In the case of the usual metric $d(x,y)=|x-y|$ defined on $\mathbb{R}\setminus\{0\}$, one may note that $(\frac{1}{n})_{n=1}^{\infty}$ is a Cauchy sequence that does not converge to any point in $\mathbb{R}\setminus\{0\}$. Hence this metric space is not complete.

A common example of a complete metric space is $\mathbb{R}^{n}$ for any $n\in\mathbb{N}$ with the usual metric, or any closed subset of theirs.

Answer 3

The essential point in the definition of Cauchy sequences is the following: You can test whether a sequence $(x_n)_{n\geq0}$ is Cauchy just by looking at the $x_n$ themselves; you don't have to know their limit, which maybe doesn't even exist.

Now a Cauchy sequence is a sequence that hopefully converges, because ultimately the terms of the sequence are very near to each other. A metric space where all Cauchy sequences indeed do converge is called complete.

The metric space ${\mathbb R}$ is complete. This is is a deep theorem about the fine structure of ${\mathbb R}$. Other theorems about limits, like $$a_n\to a,\quad b_n\to b\quad \Rightarrow\quad a_n+b_n\to a+b$$ are simple consequences of the definitions and of the continuity of the arithmetic operations.

So the question arises whether incomplete metric spaces can arise in a natural way. Consider the open interval $I:=\ ]0,1[\ \subset{\mathbb R}$. It inherits the metric from ${\mathbb R}$ and is a metric space in its own right. The sequence $$x_n:={1\over n}\in I\qquad(n\geq1)$$ converges to $0\in{\mathbb R}$; therefore it is a Cauchy sequence. On the other hand it cannot converge to some other point $\xi\in {\mathbb R}$, so in any case it is divergent in $I$. This shows that $I$ is not complete, even though nobody has placed any holes there.

Answer 4

Before moving on, you have probably seen the concept of a Cauchy sequence in the Euclidean spaces $\mathbb{R}$:

A sequence $\langle x_n \rangle_{n=1}^\infty$ in $\mathbb{R}$ is a Cauchy sequence if for any $\epsilon > 0$ there is a $N \in \mathbb{N}$ such that $\| x_m - x_n \| < \epsilon$ for all $m,n \geq N$. (Where $\| \cdot \|$ is the Euclidean norm on the underlying space; for $n = 1$ this is just the absolute value.)

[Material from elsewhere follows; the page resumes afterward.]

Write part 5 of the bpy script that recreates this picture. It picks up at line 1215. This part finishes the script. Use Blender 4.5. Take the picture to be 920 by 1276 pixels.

Moving from the Euclidean spaces to general metric spaces just involves replacing the "$| \cdot - \cdot |$" in the definition above with "$d ( \cdot , \cdot )$", where $d$ is the metric under consideration.

So what is a Cauchy sequence? At an intuitive level it means that the points of the sequence eventually "cluster together" (i.e., become arbitrarily close to each other). To check that such a sequence converges we need to somehow find some point about which all of the sequence elements eventually cluster. Perhaps in this sense we can say that there are no "holes": any sequence that eventually clusters is in fact eventually clustering about a point of the space.

But before you become too attached to this idea, consider the following degenerate example (also essentially given in other answers).

Consider the set $\mathbb{Z}$ of integers with the metric inhereted a subset of $\mathbb{R}$: $d ( m , n ) = | m - n |$. It is not hard to show that it is complete: the only Cauchy sequences are the eventually constant sequences, which trivially converge. (If $\langle x_n \rangle_{n=1}^\infty$ is a Cauchy sequence in $\mathbb{Z}$, consider the least $N$ such that $d ( x_m , x_n ) < 1$ for all $m,n \geq N$).

However I doubt people look at the above space and say that there are no holes; I think most would actually say that it is mostly holes!